A due anni di distanza dal precendete debutto tornano i Desert Wizard,
un quartetto fortemente radicato nel sound heavy blues psichedelico
con diverse digressioni nel dark sound. I riferimenti musicali si
possono ricercare in formazioni di inizio anni ’70 particolarmente
oscure come gli Horse e in generale in nomi poco conosciuti, anche
se in fondo tutto è nato con Hendrix e per chi è meno
esperto potrebbe immaginare dei Black Sabbath molto acidi con venature
pinkfloydiane. La band comunque è determinata a ricercare soluzioni
abbastanza personali e quello che ne esce è quanto andiamo
ora a raccontarvi.
“Freedom Ride” è una corsa vorticosa costruita
su riff di chitarra e tastiere molto duri, i due strumenti si inseguono
continuamente mentre basso e batteria guidano con fermezza le scorribande
dei solisti, su tutto le voci cariche di pathos e il risultato è
veramente convincente. Molto diversa “Babylonia” che inizia
come una ballata nostalgica, costruita su un giro acustico dal sapore
rituale particolarmente evocativo, poi però il sound si irrobustisce
e torna un heavy blues dalle tinte forti, su cui si dipana un sentito
assolo di chitarra, verso il finale però viene recuperata la
ritualità e il tutto perde vigore. “Back to Blue”
invece è psichedelia pura, con suoni onirici e tempi rallentati.
“Blackbird” è un bel blues poco convenzionale,
che dopo un giro tranquillo si incattivisce per bene, per poi tornare
ad un giro quasi alla Goblin, tanto per restare in tema dark. “Dick
Allen Blues” è un bel pezzo dal giro azzeccato, di quelli
che dal vivo fanno smuovere l’audience. Molto sabbatiana è
“Electric Sunshine”, un brano che farà battere
il cuore a tutti gli amanti del genere. “Burn Into the Sky”
è puro metallo oscuro, un concentrato di tenebra retto da suoni
più che convincenti, degni della migliore tradizione, che vede
anche nel nostro Paul Chain un profeta del genere.

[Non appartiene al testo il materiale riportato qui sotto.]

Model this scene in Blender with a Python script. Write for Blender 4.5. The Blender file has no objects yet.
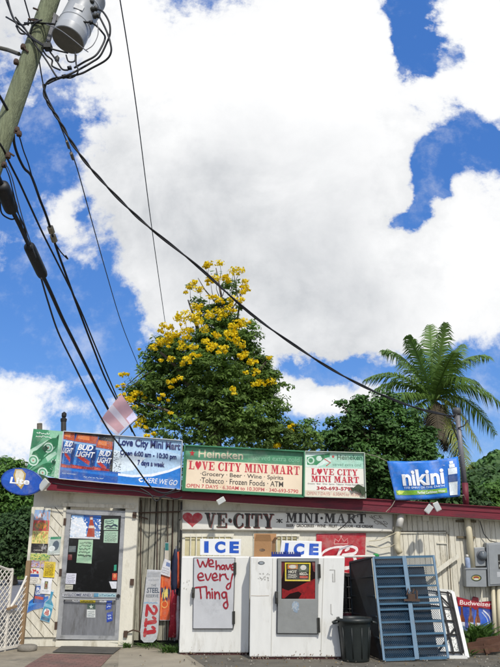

Si torna ad una
ballata romantica con “Vampires Queen”, un brano intenso
e sofferto, molto ben inserito nel contesto sonoro della band. Anche
l’ultimo brano della band “Bad Dreams” è
decisamente sabbatico e sulfureo, assolutamente riuscito. Chiude la
cover dei Pink Floyd “Childhood’s End”, resa con
lo stile della band, che restituisce una versione densa di un fascino
oscuro, senza privarla di quello originario.
I Desert Wizard sono una band di inguaribili freakettoni e riportano
in vita un sound che, nonostante gli anni, continua a suscitare grande
fascino, sembra quasi impossibile che queste sonorità possano
ancora attrarre così tanto, va contro ogni regola di business
e di mercato ed è proprio per questo che la cosa mi piace tanto.